##### DATA SHOWN
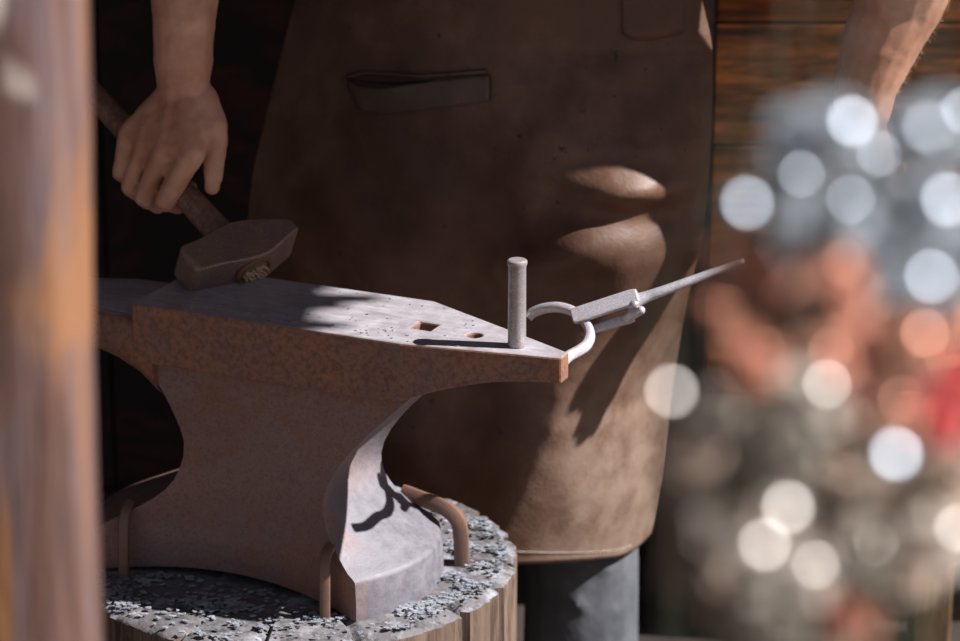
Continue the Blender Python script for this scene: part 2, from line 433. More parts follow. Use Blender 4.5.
# face block with square horn end
bm = bmesh.new(); rings = []
def blk(u):
    if u <= .141: vN, vF = -.066, .073
    else:
        f = (u-.141)/(.307-.141); vN = -.066+(.026)*f; vF = .073 - .094*((u-.114)/(.307-.114))
    if .114 < u <= .141: vF = .073-.094*((u-.114)/.193)
    zb = sinterp(u, [(-.2,.240),(.120,.240),(.141,.2425),(.170,.254),(.200,.2635),(.235,.272),(.27,.276),(.32,.278)])
    return vN, vF, zb
for u in (-.172,-.12,-.06,0,.06,.114,.125,.141,.155,.17,.185,.2,.215,.235,.255,.28,.307):
    vN, vF, zb = blk(u); wf = .024*max(0, math.sin(PI*min(1, max(0, (u-.12)/.18)))); rings.append([Vector((u,vN,zb)), Vector((u,vF+wf,zb)), Vector((u,vF,AH)), Vector((u,vN,AH))])  # underside widened on the unseen far side to cast a shadow strip
loft(bm, rings)
face = link('face_block', bm, M['anvil_face'], smooth=False)
bmh = bmesh.new()
box(bmh, (.130,-.017,.24), (.152,.005,.4))
bmesh.ops.create_cone(bmh, cap_ends=True, segments=24, radius1=.008, radius2=.008, depth=.2, matrix=Matrix.Translation((.199,-.011,.32)))
cut = link('cutter', bmh, M['anvil_body'], smooth=False)
bo = face.modifiers.new('b', 'BOOLEAN'); bo.object = cut; bo.solver = 'EXACT'; bo.operation = 'DIFFERENCE'
bv = face.modifiers.new('bevel', 'BEVEL'); bv.width = .0022; bv.segments = 2; bv.limit_method = 'ANGLE'; bv.angle_limit = math.radians(40)
bake(face); bpy.data.objects.remove(cut)
face.parent = anvil
# round horn
bm = bmesh.new(); rings = []
for u, w, zt, zb in ((-.150,.0685,.290,.190),(-.172,.0685,.2905,.212),(-.20,.066,.291,.226),(-.235,.060,.2915,.234),(-.28,.044,.290,.243),(-.33,.033,.292,.256),(-.37,.023,.294,.268),(-.40,.013,.295,.280),(-.412,.005,.295,.288)):
    cz = (zt+zb)/2; hz = (zt-zb)/2; ring = []
    for k in range(28):
        a = 2*PI*k/28; ca, sa = math.cos(a), math.sin(a); e = .42 if sa > 0 else .8
        ring.append(Vector((u, .004+w*math.copysign(abs(ca)**e, ca), cz+hz*math.copysign(abs(sa)**e, sa))))
    rings.append(ring)
loft(bm, rings); horn = link('horn', bm, M['anvil_face'], autos=40); horn.parent = anvil
# staples holding the anvil down
def staple(pts, w=.0052, d=.0052, label='', sq=5):
    bm = bmesh.new(); P_ = catmull(pts, 6)
    tube(bm, P_, lambda t_: (w, d), 12, square=sq)
    o = link('iron_staple', bm, M['staple'], autos=35)
    tag(o, label, 'staple', 'iron staples holding the anvil to the stump'); return o
sa = A(.068,-.096,0)
staple([A(.066,-.094,-.05), A(.066,-.0945,.0), A(.066,-.0935,.05), A(.065,-.090,.064), A(.064,-.083,.070), A(.063,-.074,.0715)], .0056, .0056, 'upright iron staple hammered in before the near right corner of the anvil foot')
staple([A(-.178,-.093,-.05), A(-.178,-.0925,0), A(-.178,-.089,.055), A(-.179,-.083,.072), A(-.181,-.070,.079)], .0056, .0056, 'dark upright iron staple before the left foot of the anvil, near the blurred post')
staple([A(.134,.098,-.05), A(.134,.097,.0), A(.133,.096,.038), A(.128,.096,.053), A(.113,.097,.062), A(.090,.100,.065), A(.062,.103,.069)], .0095, .0085, 'flat bent iron strap lying over the far right corner of the anvil foot')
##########
▸ **GIVEN EXERCISE**
Omit pictures; set down the rest of the material word for word.

▸ **WORKED SOLUTION**
Continue the Blender Python script for this scene: part 2, from line 433. More parts follow. Use Blender 4.5.
# face block with square horn end
bm = bmesh.new(); rings = []
def blk(u):
    if u <= .141: vN, vF = -.066, .073
    else:
        f = (u-.141)/(.307-.141); vN = -.066+(.026)*f; vF = .073 - .094*((u-.114)/(.307-.114))
    if .114 < u <= .141: vF = .073-.094*((u-.114)/.193)
    zb = sinterp(u, [(-.2,.240),(.120,.240),(.141,.2425),(.170,.254),(.200,.2635),(.235,.272),(.27,.276),(.32,.278)])
    return vN, vF, zb
for u in (-.172,-.12,-.06,0,.06,.114,.125,.141,.155,.17,.185,.2,.215,.235,.255,.28,.307):
    vN, vF, zb = blk(u); wf = .024*max(0, math.sin(PI*min(1, max(0, (u-.12)/.18)))); rings.append([Vector((u,vN,zb)), Vector((u,vF+wf,zb)), Vector((u,vF,AH)), Vector((u,vN,AH))])  # underside widened on the unseen far side to cast a shadow strip
loft(bm, rings)
face = link('face_block', bm, M['anvil_face'], smooth=False)
bmh = bmesh.new()
box(bmh, (.130,-.017,.24), (.152,.005,.4))
bmesh.ops.create_cone(bmh, cap_ends=True, segments=24, radius1=.008, radius2=.008, depth=.2, matrix=Matrix.Translation((.199,-.011,.32)))
cut = link('cutter', bmh, M['anvil_body'], smooth=False)
bo = face.modifiers.new('b', 'BOOLEAN'); bo.object = cut; bo.solver = 'EXACT'; bo.operation = 'DIFFERENCE'
bv = face.modifiers.new('bevel', 'BEVEL'); bv.width = .0022; bv.segments = 2; bv.limit_method = 'ANGLE'; bv.angle_limit = math.radians(40)
bake(face); bpy.data.objects.remove(cut)
face.parent = anvil
# round horn
bm = bmesh.new(); rings = []
for u, w, zt, zb in ((-.150,.0685,.290,.190),(-.172,.0685,.2905,.212),(-.20,.066,.291,.226),(-.235,.060,.2915,.234),(-.28,.044,.290,.243),(-.33,.033,.292,.256),(-.37,.023,.294,.268),(-.40,.013,.295,.280),(-.412,.005,.295,.288)):
    cz = (zt+zb)/2; hz = (zt-zb)/2; ring = []
    for k in range(28):
        a = 2*PI*k/28; ca, sa = math.cos(a), math.sin(a); e = .42 if sa > 0 else .8
        ring.append(Vector((u, .004+w*math.copysign(abs(ca)**e, ca), cz+hz*math.copysign(abs(sa)**e, sa))))
    rings.append(ring)
loft(bm, rings); horn = link('horn', bm, M['anvil_face'], autos=40); horn.parent = anvil
# staples holding the anvil down
def staple(pts, w=.0052, d=.0052, label='', sq=5):
    bm = bmesh.new(); P_ = catmull(pts, 6)
    tube(bm, P_, lambda t_: (w, d), 12, square=sq)
    o = link('iron_staple', bm, M['staple'], autos=35)
    tag(o, label, 'staple', 'iron staples holding the anvil to the stump'); return o
sa = A(.068,-.096,0)
staple([A(.066,-.094,-.05), A(.066,-.0945,.0), A(.066,-.0935,.05), A(.065,-.090,.064), A(.064,-.083,.070), A(.063,-.074,.0715)], .0056, .0056, 'upright iron staple hammered in before the near right corner of the anvil foot')
staple([A(-.178,-.093,-.05), A(-.178,-.0925,0), A(-.178,-.089,.055), A(-.179,-.083,.072), A(-.181,-.070,.079)], .0056, .0056, 'dark upright iron staple before the left foot of the anvil, near the blurred post')
staple([A(.134,.098,-.05), A(.134,.097,.0), A(.133,.096,.038), A(.128,.096,.053), A(.113,.097,.062), A(.090,.100,.065), A(.062,.103,.069)], .0095, .0085, 'flat bent iron strap lying over the far right corner of the anvil foot')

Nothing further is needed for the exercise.